How to Avoid a Summer Slump

We hear about children losing academic progress over the summer. Merchants are figuring out ways to combat summer sales slumps. When the weather is nice, we want to slow down and enjoy life a bit more. If you set goals, you’re probably tempted to take a few weeks off for the summer. If you feel yourself sliding into a summer slump, here’s how to stop:

1. Give yourself a deadline. If you want to take a break from one or more goals, go ahead, but decide in advance when you’ll get back to work.

2. Banish “I can’t” from your speech and thoughts.
Quit telling yourself what you can’t do over the summer. When you keep saying “I can’t” it becomes a self-fulfilling prophecy. When you’re tempted to say or think “I can’t”, replace it with “I will” or “I can.”

3. Collaborate. Two like-minded heads are better than one. There are several ways that you can collaborate. You can become an accountability partner with someone who has a similar struggle. You could form a live or virtual group of people who have similar interests.

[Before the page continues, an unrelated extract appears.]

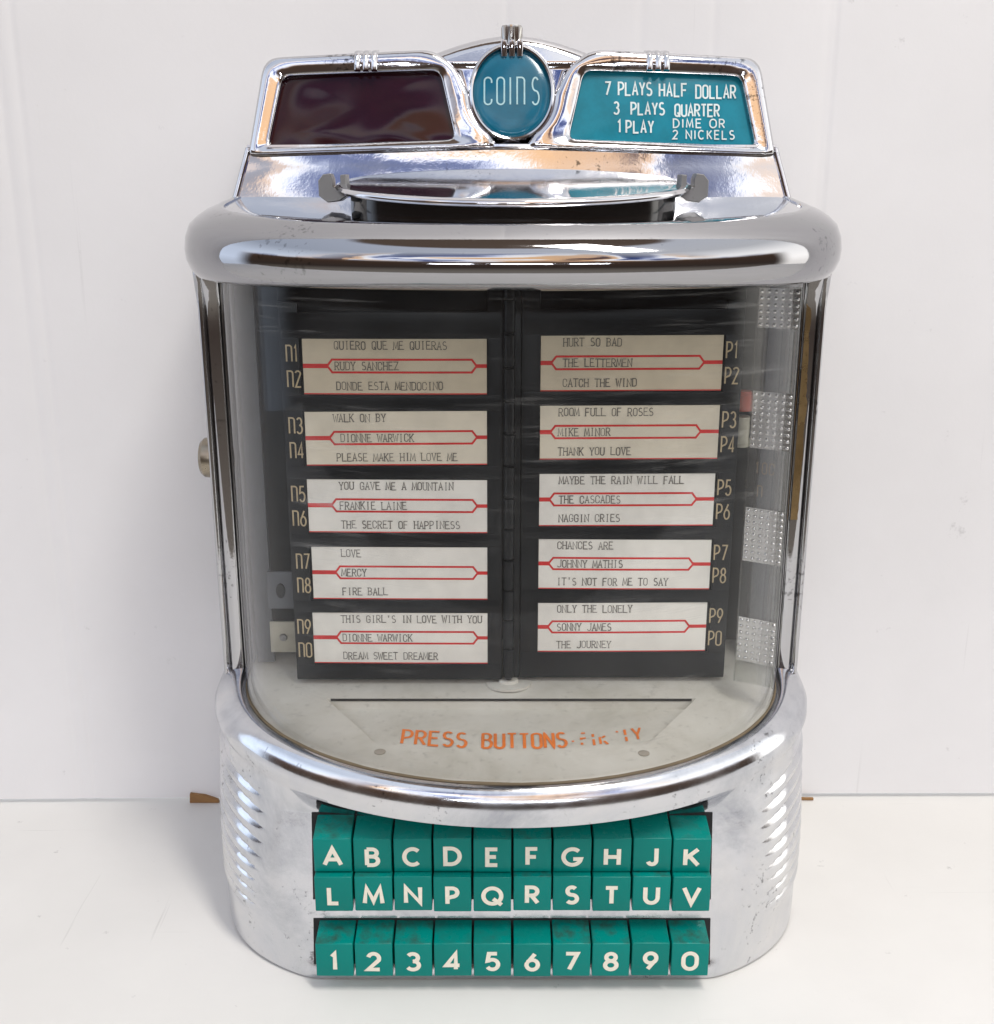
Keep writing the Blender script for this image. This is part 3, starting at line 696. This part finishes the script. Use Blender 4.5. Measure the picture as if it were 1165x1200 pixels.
def hinge():
    mb = MB()
    for k in range(13):
        z0 = 119+k*15.2; mb.lathe([(2.0, 0), (2.6, .5), (2.6, 14.2), (2.0, 14.7)], 'z', (-1.2, 70, z0), 18)
    mb.lathe([(1.5, 0), (1.5, 200)], 'z', (-1.2, 70, 118), 12)
    mb.box((-4.0, 72, 118), (4.0, 74, 317), .2)
    h = mb.build('hinge_post', M['black'], ROOT)
    q = MB(); q.lathe([(11, 0), (11, 1.2), (9, 1.6), (5, 1.6), (4.5, 3)], 'z', (-1.2, 71, zshelf(71)-.5), 36, 1, .8); q.build('hinge_foot', M['shelf'], h)
hinge()

# ---- plastic strip with silver dotted blocks along the right edge of the window
def dotted_strip():
    zt, zb = 308, 124
    A = lambda z, u: (lerp(105.5, 121.5, u), lerp(55, 46, u), z)
    ys = [(338, 385), (460, 527), (597, 660), (726, 777)]
    mb = MB(); mb.loft([[A(z, u) for u in (0, .5, 1)] for z in (zb, zt)], closed=False)
    mb.loft([[(A(z, u)[0]+.3, A(z, u)[1]+1.2, z) for u in (0, .5, 1)] for z in (zb, zt)], closed=False)
    for u in (0, 1):
        p = [A(z, u) for z in (zb, zt)]
        mb.box((p[0][0]-.35, p[0][1]-.5, zb), (p[0][0]+.35, p[0][1]+.3, zt), .1)
    s = mb.build('instruction_strip', M['clear'], ROOT, smooth=False)
    for a, b in ys:
        z1, z0 = zpix(a, 50), zpix(b, 50); q = MB()
        q.loft([[(A(z, u)[0], A(z, u)[1]-.5, z) for u in (.02, .5, .98)] for z in (z0, z1)], closed=False)
        q.loft([[(A(z, u)[0]+.1, A(z, u)[1]-.1, z) for u in (.02, .5, .98)] for z in (z0, z1)], closed=False)
        nz = int((z1-z0)/2.75); nu = 6
        for i in range(nz):
            for j in range(nu):
                z = z0+(i+.5)*(z1-z0)/nz; u = (j+.5)/nu; c = A(z, u); lp = []
                for rr, hh in ((.95, 0), (.8, .55), (.35, .85), (.0, .9)):
                    lp.append([(c[0]+rr*math.cos(t)*.87, c[1]-.5-hh-rr*math.cos(t)*.45, c[2]+rr*math.sin(t)) for t in [k*math.pi/4 for k in range(8)]])
                q.loft(lp)
        q.build('dotted_block', M['silver'], s, sharp=70)
    fz = MB()
    def place(a, c, h): u = a/18.4; p = A(c, u); return (p[0], p[1]-.4-h, p[2])
    text(fz, '10C', 5, .5, place, 3.4, zpix(556, 50), w=.4, space=.25, h0=.1); text(fz, 'n', 5, .5, place, 5.2, zpix(583, 50), w=.4, h0=.1)
    fz.build('faint_price', plain('faint_price', (.16,.12,.07), .6), s, smooth=False)
dotted_strip()
# small fittings seen beside the pages
mb = MB(); mb.lathe([(4.6, 0), (4.6, 7.5), (3.4, 9), (0, 9)], 'z', (108.0, 82, 249), 20); cp = mb.build('lamp_cap', M['redcap'], ROOT)
mb = MB(); mb.lathe([(5.0, 0), (5.6, 2), (4.4, 4), (4.4, 14)], 'z', (107.2, 82, 232), 20); mb.build('lamp_socket', M['socket'], ROOT)
for z0, z1, cx in ((150, 169, -1), (127, 143, 1)):
    mb = MB(); mb.box((-119, 82, z0), (-105.5, 83.5, z1), .3); br = mb.build('bracket', M['inside'] if cx < 0 else M['socket'], ROOT)
    q = MB()
    if cx < 0: q.lathe([(2.2, 0), (2.2, -.6)], 'y', (-112.5, 81.8, (z0+z1)/2), 18, 1, 1.7)
    else: q.lathe([(2.0, 0), (1.6, -1), (0, -1.3)], 'y', (-112.5, 81.8, (z0+z1)/2), 18)
    q.build('bracket_hole' if cx < 0 else 'rivet', M['slot'] if cx < 0 else M['steel'], br)  # dark disc stands in for the shade inside the hole

# ---- curved glass
def window():
    mb = MB(); zt = 314
    for off in (0, -2.2):
        pts = []
        for k in range(97):
            t = math.pi+math.pi*k/96; pts.append(((AI-.9+off)*math.cos(t), YB+(BI-.9+off)*math.sin(t)))
        if off == 0:
            pts = [(-(AI-.9), YB+4)]+pts+[(AI-.9, YB+4)]; fr = pts
        else:
            pts = [(-(AI-.9+off), YB+4)]+pts+[(AI-.9+off, YB+4)]
        mb.loft([[(x, y, lerp(zshelf(y)+.3, zt, j/6)) for x, y in pts] for j in range(7)], closed=False)
    mb.build('window_glass', M['glass'], ROOT)
    sl = MB(); lo = []
    for x, y in fr:
        q = math.hypot(x/AI**2, min(0, y-YB)/BI**2) or 1; nx, ny = x/AI**2/q, min(0, y-YB)/BI**2/q
        w = .75+.3*noise.noise((x*.08, y*.08, 1))
        lo.append([(x+nx*(.2+w*math.cos(t)), y+ny*(.2+w*math.cos(t)), zshelf(y)+.45+w*math.sin(t)) for t in [k*math.pi/4 for k in range(8)]])
    sl.loft(lo, True, True, True); sl.build('window_seal', M['seal'], ROOT)
window()

# ---- hood: rolled chrome edge and the deck on top
def hood():
    P = plan(AO, BO, 153, 22); mb = MB(); loops = []
    prof = [(-15.5, 322, 0), (-14, 313.2, 0), (-11.5, 311.2, 0), (-8, 310.8, 0), (-4.4, 312.0, .0), (-1.9, 314.6, .1), (-.35, 317.4, .3), (0, 320.4, .5), (-.7, 323.5, .8), (-2.5, 326.5, 1), (-5.4, 329.1, 1), (-9.0, 331.3, 1), (-12.8, 332.8, 1), (-15.8, 333.6, 1), (-17.2, 333.4, 1), (-17.6, 332.3, 1)]
    for d, z, k in prof:
        Q = plan(AO+d-1.6, BO+d+1.5, 153+min(0, d*.5), max(6, 22+d*.5), ex=2.35)
        loops.append([(x, y, z+k*.098*(min(y, 145)+13)) for x, y in Q])
    mb.loft(loops)
    h = mb.build('hood', M['hood'], ROOT, sharp=60)
    d = MB(); loops = []
    for s, z in ((0, 0), (.02, .5), (.1, .9), (.4, 1.0), (.8, 1.0), (.97, 1.0)):
        Q = plan(AO-17.8, BO-16.4, 145, 14, ex=2.35)
        loops.append([(x*(1-s), lerp(y, 80, s), 331.8+z+.105*(min(lerp(y, 80, s), 145)+13)) for x, y in Q])
    d.loft(loops, True, False, True); d.build('deck', M['chrome'], ROOT, sharp=40)
    u = MB(); u.loft([[(x, y, 319.5) for x, y in plan(AO-15.4, BO-14.5, 146, 14)], [(x, y, 321.5) for x, y in plan(AO-15.4, BO-14.5, 146, 14)]], True, True, True)
    u.build('hood_underside', M['inside_dark'], ROOT, smooth=False)
hood()

# ---- mirror lid with its dark drum and latches
def lid():
    tilt = math.tan(R(9.5)); cy, a, b = 55, 74.5, 41
    def ell(k, dz, n=96): return [(a*k*math.cos(2*math.pi*i/n), cy+b*k*math.sin(2*math.pi*i/n), 350+dz+tilt*b*k*math.sin(2*math.pi*i/n)) for i in range(n)]
    mb = MB(); mb.loft([ell(.93, -3), ell(.985, -2.4), ell(1.0, -1.2), ell(.993, -.2), ell(.975, .25), ell(.9, .4), ell(.6, .6), ell(.3, .7), ell(.05, .72)], True, True, True)
    d = mb.build('mirror_lid', M['chrome'], ROOT, sharp=60)
    q = MB(); n = 90
    L = []
    for z0 in (0, 1):
        l = []
        for i in range(n):
            t = 2*math.pi*i/n; k = 1.0 if (i//3) % 2 else .992
            x, y = 68.5*k*math.cos(t), cy+3+(b-4)*k*math.sin(t)
            l.append((x, y, (332.3+.105*(y+13)) if z0 == 0 else 347.3+tilt*(y-cy)))
        L.append(l)
    q.loft(L, True, True, True); q.build('drum', M['drum'], d, sharp=20)
    for sx in (-1, 1):
        e = MB(); z0 = 346
        out = [(69, -1), (72, -3.0), (77, -3.6), (80.6, -1), (80.6, 5.2), (78.5, 7.6), (75.6, 8.0), (74.9, 6.2), (74.9, 2.6), (72.6, 1.8), (71.2, 3.0), (71.2, 7.4), (69, 7.6)]
        lo = [[(sx*x, yy, z0+z) for x, z in out] for yy in (48.5, 49, 58.5, 59)]
        for j, kk in ((0, .94), (3, .94)):
            lo[j] = [(sx*(75+(abs(x)-75)*kk), y, z0+2+(z-z0-2)*kk) for x, y, z in lo[j]]
        e.loft(lo, True, True, True); e.build('latch', M['steel'], ROOT, sharp=30)
lid()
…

4. Strategic Thinking. Start with five minutes of uninterrupted time during which you will think about and or pray about the situation that has you in a slump. You can also use your time in the shower to think about your situation. Consider using your commuting time to strategically think. Ask a better question. Instead of saying, “why can’t I ever eat right?” Ask, “What can I do to be disciplined when I eat out?” Instead of asking yourself, “Why do I always spend too much money at the mall?” Ask, “How can I be a wise steward of the money that I have?”

Once you get into the habit of strategic thinking for five minutes at a time, you should work up to 30 minutes of interrupted thinking at least once a week. Consider sitting with a journal and thinking about your goals and anything that is interfering with your progress. Write down what’s working, what’s not working and what you can do better. The time that you spend quietly contemplating your next move will help you to be more effective when you return to your project.

5. Go to bed with it.
When I was in high school, my grandparents would tell me to literally sleep with my text book under my pillow when I had a test. I used to do it while I was in high school, and I found that it worked. Many decades later, I understand why this practice worked for me. When you’re asleep, your subconscious mind is still at work. You can give it an assignment before you go to bed. Don’t lie in bed ruminating about a problem. Just simply ask a good question before you go to sleep. Here are some good examples. “How can I manage my responsibilities and still exercise three times a week?” “What should I do to complete my degree?” “Who can help me get my business started?” When you wake up, think about the questions that you asked. Make note of the new insight that you have.

There’s no reason to lose ground or go backwards over the summer. You don’t have to invest thousands of dollars or hours of time to reboot your progress. Change your thoughts and speech. Collaborate with like-minded individuals. Set aside time to think and pray, and give your brain an assignment before you go to bed.

How do you get yourself out of a slump?